I fatti si svolgono tra il novembre 2016 e il luglio 2017, quando da un controllo dell’ispettorato del lavoro nel capannone emerge la posizione di due operai che lavorano in una situazione di sfruttamento e in modo irregolare. Dalle indagini della Guardia di finanza, dopo aver sentito una ventina di operai che confermano il quadro di caporalato per gli orari e la retribuzione di tutti i dipendenti pagati a cottimo durante gli otto mesi nei quali si sono avvicendati una novantina di operai, i due pakistani e il titolare italiano della ditta trentina vengono indagati per caporalato. Quest’ultimo, però, viene poi riconosciuto innocente poiché non viene provato che non era a conoscenza della gestione degli operai da parte dei due pakistani che avevano preso da lui l’appalto, a sua volta preso in carico dall’azienda di rilegatura e fascicolazione di libri. Eppure il sistema di collaborazione fra le tre ditte era cominciato in modo corretto.
Tutto prende il via nel 2016, quando il responsabile della ditta trentina prende in appalto dall’azienda di rilegatura di libri una commessa per le operazioni di fine produzione, come la confezione e l’imballaggio della merce. Il lavoro procede bene, ma siccome la ditta appaltatrice non riesce a soddisfare tutto il lavoro, e non riesce ad assumere per l’intero anno i dipendenti per le commesse da svolgere, a novembre del 2016 decide di subappaltare una porzione del lavoro ad una terza ditta, gestita da un cittadino di origini pakistane ma residente in Trentino da anni.
La collaborazione avviene inizialmente in maniera regolare, seguendo tutti i criteri leciti del subappalto, con l’accordo tra le parti di un salario e trattamento dei dipendenti uguale e secondo il contratto collettivo di categoria. Accordi che all’inizio la Green service sembra seguire correttamente, provando alla ditta da cui ha preso in carico una parte dei dipendenti, i corretti pagamenti degli operai, iscritti anche all’Inail ma con contratti di qualche mese.

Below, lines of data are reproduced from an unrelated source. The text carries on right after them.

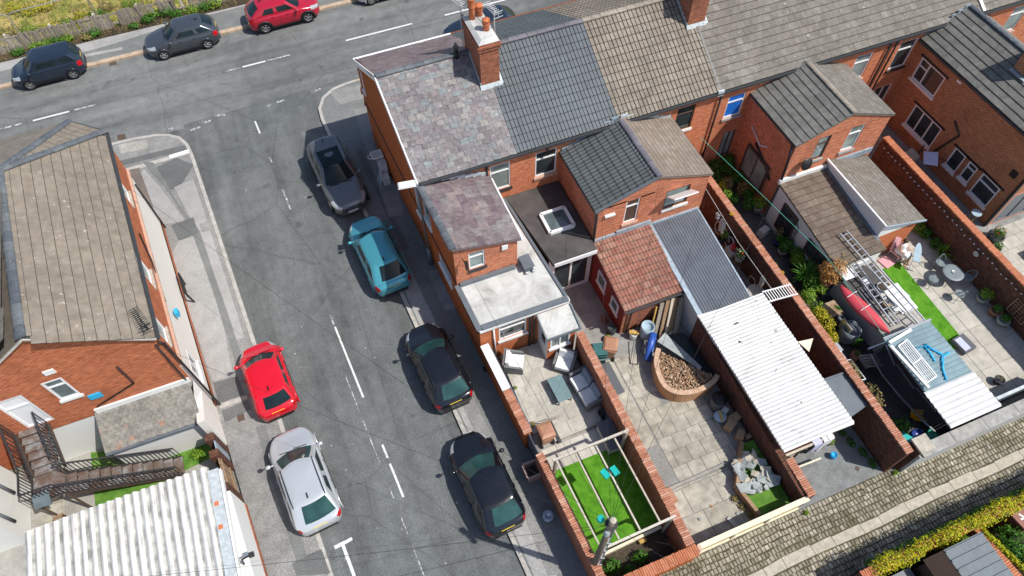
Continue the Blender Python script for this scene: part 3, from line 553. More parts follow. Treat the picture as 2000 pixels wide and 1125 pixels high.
def window(parent, A, d, n, u0, z0, u1, z1, style='top', fmat='white_pvc', gmat='window_glass', smat='stone_sill', depth=0.07, fw=0.06, name='window', sill=True, sillw=0.06):
    P = lambda u, z, w: Vector((A[0]+d[0]*u+n[0]*w, A[1]+d[1]*u+n[1]*w, z)); m = MB()
    def bar(a0, b0, a1, b1, w0=-depth-0.02, w1=-depth+0.04):
        c = [P(a0, b0, w0), P(a1, b0, w0), P(a1, b0, w1), P(a0, b0, w1)]
        m.add([(*q[:2], b0) for q in c] + [(*q[:2], b1) for q in c], [(3, 2, 1, 0), (4, 5, 6, 7), (0, 1, 5, 4), (1, 2, 6, 5), (2, 3, 7, 6), (3, 0, 4, 7)])
    bar(u0, z0, u1, z0+fw); bar(u0, z1-fw, u1, z1); bar(u0, z0+fw, u0+fw, z1-fw); bar(u1-fw, z0+fw, u1, z1-fw)
    h = z1-z0; w_ = u1-u0
    if style == 'top': bar(u0+fw, z1-h*0.33, u1-fw, z1-h*0.33+fw)
    if style == 'mid': bar((u0+u1)/2-fw/2, z0+fw, (u0+u1)/2+fw/2, z1-fw)
    if style == 'three':
        for k in (1, 2): bar(u0+w_*k/3-fw/2, z0+fw, u0+w_*k/3+fw/2, z1-fw)
    if style == 'side': bar(u0+w_*0.36-fw/2, z0+fw, u0+w_*0.36+fw/2, z1-fw); bar(u0+fw, z1-h*0.38, u0+w_*0.36-fw/2, z1-h*0.38+fw)
    o = m.build(name, fmat, parent)
    g = MB(); q = [P(u0+0.02, z0+0.02, -depth), P(u1-0.02, z0+0.02, -depth), P(u1-0.02, z1-0.02, -depth), P(u0+0.02, z1-0.02, -depth)]
    if (d[0]*n[1]-d[1]*n[0]) > 0: q.reverse()
    g.poly(q); g.build('pane', gmat, o)
    if sill and smat:
        s = MB(); c = [P(u0-sillw, 0, -depth), P(u1+sillw, 0, -depth), P(u1+sillw, 0, 0.07), P(u0-sillw, 0, 0.07)]
        zz = (z0-0.13, z0-0.003); s.add([(*p[:2], zz[0]) for p in c] + [(*p[:2], zz[1]) for p in c], [(3, 2, 1, 0), (4, 5, 6, 7), (0, 1, 5, 4), (1, 2, 6, 5), (2, 3, 7, 6), (3, 0, 4, 7)])
        s.build('sill', smat, o)
    return o
def prof_tile(name, prof, L, th, mat, band=0.022):
    m = MB(); n = len(prof); vs = [(x, 0, z+th) for x, z in prof] + [(x, band, z+th*0.98) for x, z in prof] + [(x, L, z+th*0.2) for x, z in prof] + [(x, 0, -0.012) for x, z in prof]
    fs = [(n+i, n+i+1, 2*n+i+1, 2*n+i) for i in range(n-1)]; k = len(fs)
    fs += [(i, i+1, n+i+1, n+i) for i in range(n-1)] + [(3*n+i, 3*n+i+1, i+1, i) for i in range(n-1)]
    vs += [(prof[0][0], L, -0.012), (prof[-1][0], L, -0.012)]; fs += [(3*n, 0, 2*n, 4*n), (n-1, 4*n-1, 4*n+1, 3*n-1)]
    dk = list(range(k, len(fs))) + [i for i in range(n-1) if (prof[i][1] < -0.02 or prof[i+1][1] < -0.02)]
    m.add(vs, fs, dk); return m.mesh(name, mat), m
def flat_prof(w, g=0.012): h = w/2; return [(-h, -0.007), (-h+g, 0), (h-g, 0), (h, -0.007)]
def groove_prof(w, g=0.020, dp=0.035):
    h = w/2; return [(-h, -dp), (-h+g*0.6, 0), (-g*0.8, 0), (-g*0.3, -dp), (g*0.3, -dp), (g*0.8, 0), (h-g*0.6, 0), (h, -dp)]
def roll_prof(w, amp=0.03, k=2, n=12):
    return [(-w/2+w*i/n, amp*(0.5-0.5*cos(2*pi*k*i/n))) for i in range(n+1)]
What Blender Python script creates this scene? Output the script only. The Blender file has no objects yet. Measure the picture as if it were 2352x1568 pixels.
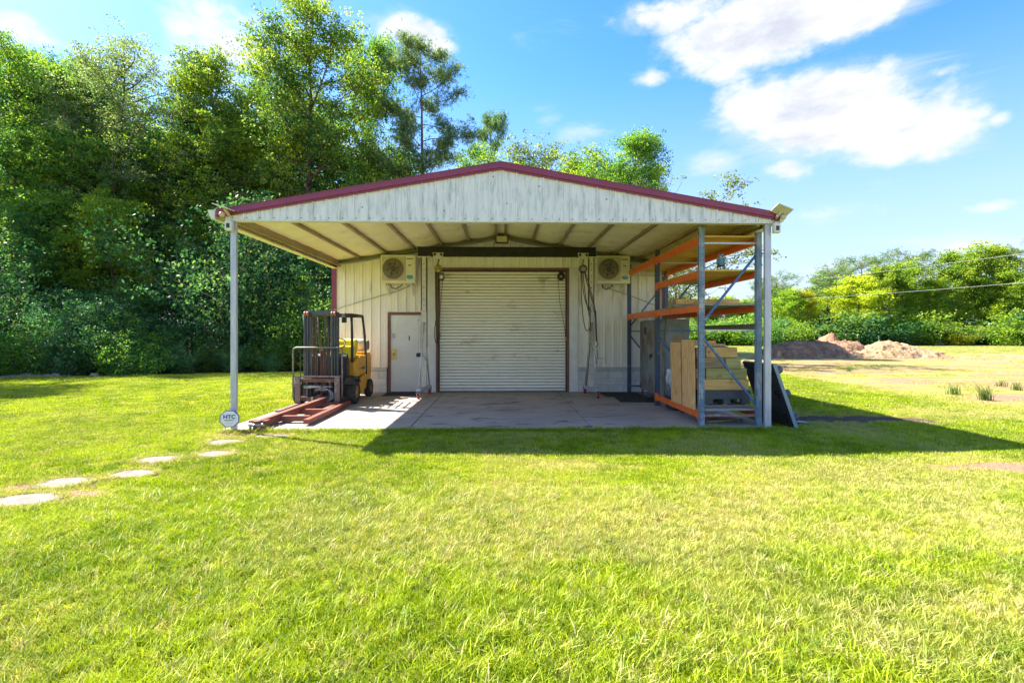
import bpy, math, random
import numpy as np
from mathutils import Vector, Matrix
PI=math.pi
S=bpy.context.scene
COL=S.collection

# ---------------------------------------------------------------- camera
YAW=math.atan(26/1180)
cd=bpy.data.cameras.new('camera'); cam=bpy.data.objects.new('camera',cd); COL.objects.link(cam)
cam.location=(0,0,1.55); cam.rotation_euler=(PI/2,0,-YAW)
cd.sensor_width=36; cd.lens=36*1180/2352; cd.shift_y=-19/2352
cd.clip_start=.05; cd.clip_end=3000
S.camera=cam

# ---------------------------------------------------------------- exposure
S.view_settings.view_transform='Standard'; S.view_settings.look='None'
S.view_settings.exposure=2.18; S.view_settings.gamma=1; S.view_settings.use_curve_mapping=False
S.cycles.max_bounces=9; S.cycles.diffuse_bounces=6; S.cycles.transmission_bounces=6; S.cycles.transparent_max_bounces=8

# ---------------------------------------------------------------- sun and sky
SUN=Vector((-.80,.40,1.0)).normalized()
EL=math.asin(SUN.z); AZ=math.atan2(SUN.x,SUN.y)
sd=bpy.data.lights.new('sun','SUN'); sd.energy=4.1; sd.angle=math.radians(.5); sd.color=(1,.94,.82)
so=bpy.data.objects.new('sun',sd); COL.objects.link(so); so.rotation_euler=SUN.to_track_quat('Z','Y').to_euler(); so.location=(-20,10,30)
wd=bpy.data.worlds.new('World'); S.world=wd; wd.use_nodes=True
nt=wd.node_tree; nt.nodes.clear()

class NB:
    def __init__(s,nt): s.nt=nt
    def n(s,t,**k):
        nd=s.nt.nodes.new(t)
        for a,b in k.items(): setattr(nd,a,b)
        return nd
    def set(s,inp,v):
        if hasattr(v,'is_output') or isinstance(v,bpy.types.NodeSocket): s.nt.links.new(v,inp)
        else: inp.default_value=v
    def m(s,op,a,b=0,c=0,clamp=False):
        nd=s.n('ShaderNodeMath',operation=op,use_clamp=clamp)
        s.set(nd.inputs[0],a); s.set(nd.inputs[1],b)
        if len(nd.inputs)>2: s.set(nd.inputs[2],c)
        return nd.outputs[0]
    def vm(s,op,a,b=(0,0,0),sc=None):
        nd=s.n('ShaderNodeVectorMath',operation=op)
        s.set(nd.inputs[0],a); s.set(nd.inputs[1],b)
        if sc is not None: s.set(nd.inputs['Scale'],sc)
        return nd.outputs['Value'] if op in('LENGTH','DOT_PRODUCT') else nd.outputs[0]
    def noise(s,vec,scale,detail=4,rough=.55,dist=0):
        nd=s.n('ShaderNodeTexNoise'); s.set(nd.inputs['Vector'],vec); nd.inputs['Scale'].default_value=scale
        nd.inputs['Detail'].default_value=detail; nd.inputs['Roughness'].default_value=rough; nd.inputs['Distortion'].default_value=dist
        return nd.outputs['Fac']
    def mix(s,f,a,b,mode='MIX'):
        nd=s.n('ShaderNodeMix',data_type='RGBA',blend_type=mode)
        s.set(nd.inputs[0],f); s.set(nd.inputs[6],a if not isinstance(a,tuple) else (*a[:3],1)); s.set(nd.inputs[7],b if not isinstance(b,tuple) else (*b[:3],1))
        return nd.outputs[2]
    def ss(s,v,lo,hi,a=0.,b=1.):
        nd=s.n('ShaderNodeMapRange',interpolation_type='SMOOTHSTEP')
        s.set(nd.inputs['Value'],v); nd.inputs['From Min'].default_value=lo; nd.inputs['From Max'].default_value=hi
        nd.inputs['To Min'].default_value=a; nd.inputs['To Max'].default_value=b
        return nd.outputs[0]
    def xyz(s,v):
        nd=s.n('ShaderNodeSeparateXYZ'); s.set(nd.inputs[0],v); return nd.outputs
    def comb(s,x,y,z):
        nd=s.n('ShaderNodeCombineXYZ'); s.set(nd.inputs[0],x); s.set(nd.inputs[1],y); s.set(nd.inputs[2],z); return nd.outputs[0]

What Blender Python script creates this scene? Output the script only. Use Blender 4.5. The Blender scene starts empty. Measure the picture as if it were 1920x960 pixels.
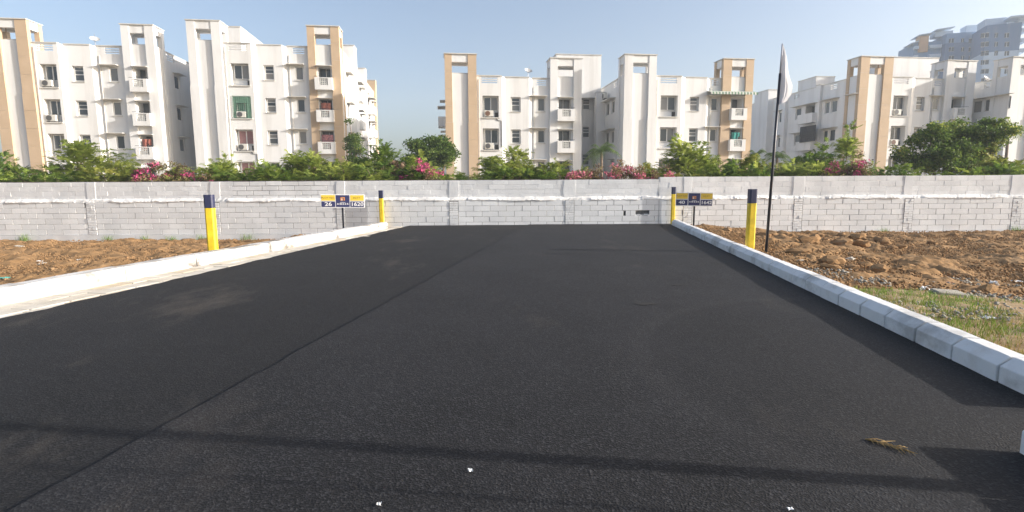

Poi però da gennaio a luglio, le cose vanno diversamente, come accertato dall’ispettorato del lavoro, nel mese di luglio 2017, con il recesso finale del contratto di subappalto. Non solo. A quel punto, quando viene scoperta la situazione di sfruttamento, il pakistano responsabile della Green service e il suo vice si danno alla macchia lasciando i dipendenti senza lavoro, mentre il responsabile della ditta trentina si trova alle prese con i disoccupati che reclamano il posto di lavoro e i loro soldi. Il trentino, che in un primo momento viene accusato dello stesso reato degli altri due indagati, caporalato e sfruttamento, riesce poi a provare la sua estraneità ai fatti: non poteva sapere dello sfruttamento degli operai nello stato di bisogno nel quale si trovavano, alle dipendenze della Green service, nonostante quegli operai e i suoi lavorassero tutti nello stesso capannone di Trento sud. Difatti, all’interno del capannone, seppure condiviso, c’era la divisione di ruoli, di gestione dei propri dipendenti da parte delle due ditte appaltatrici. In maniera assolutamente indipendente e autonoma. Per questo è stato assolto.